Question

A particle moves along straight line and its velocity depends on time as v=3t - t^2 v in m/s t in second. Find the average velocity for first 5 second

Answer 1

Answer:

The average velocity is 0.834 m/s.

Explanation:

Given that,

Velocity $v = 3t-t^2$

The velocity is the first derivative of position of the particle.

$v=\dfrac{dx}{dt}=3t-t^2$

On integrating both side

$\int{\dfrac{dx}{dt}}=\int{3t-t^2}$

$\int{dx}=\int{3t-t^2}dt$

$x=\dfrac{3t^2}{2}-\dfrac{t^3}{3}+C$....(I)

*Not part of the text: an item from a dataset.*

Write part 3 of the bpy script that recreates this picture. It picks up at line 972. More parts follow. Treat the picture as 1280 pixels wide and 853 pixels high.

here, x = 0, t = 0 then C = 0

Now, Put the value of C in equation (I)

$x=\dfrac{3t^2}{2}-\dfrac{t^3}{3}$....(II)

Now, put the value of t in equation (II)

$x=\dfrac{3\times25}{2}-\dfrac{5^3}{3}$

$x=-4.17\ m$

Average velocity :

The average velocity is equal to the total distance divided by the total time.

Formula of average velocity is defined as,

$v=\dfrac{D}{T}$

Where, D = total distance

T = total time,

Put the value into the formula,

$v_{avg}=\dfrac{-4.17}{5}$

$v_{avg}=-0.834\ m/s$

Negative sign shows the opposite direction of motion.

Hence, The average velocity is 0.834 m/s.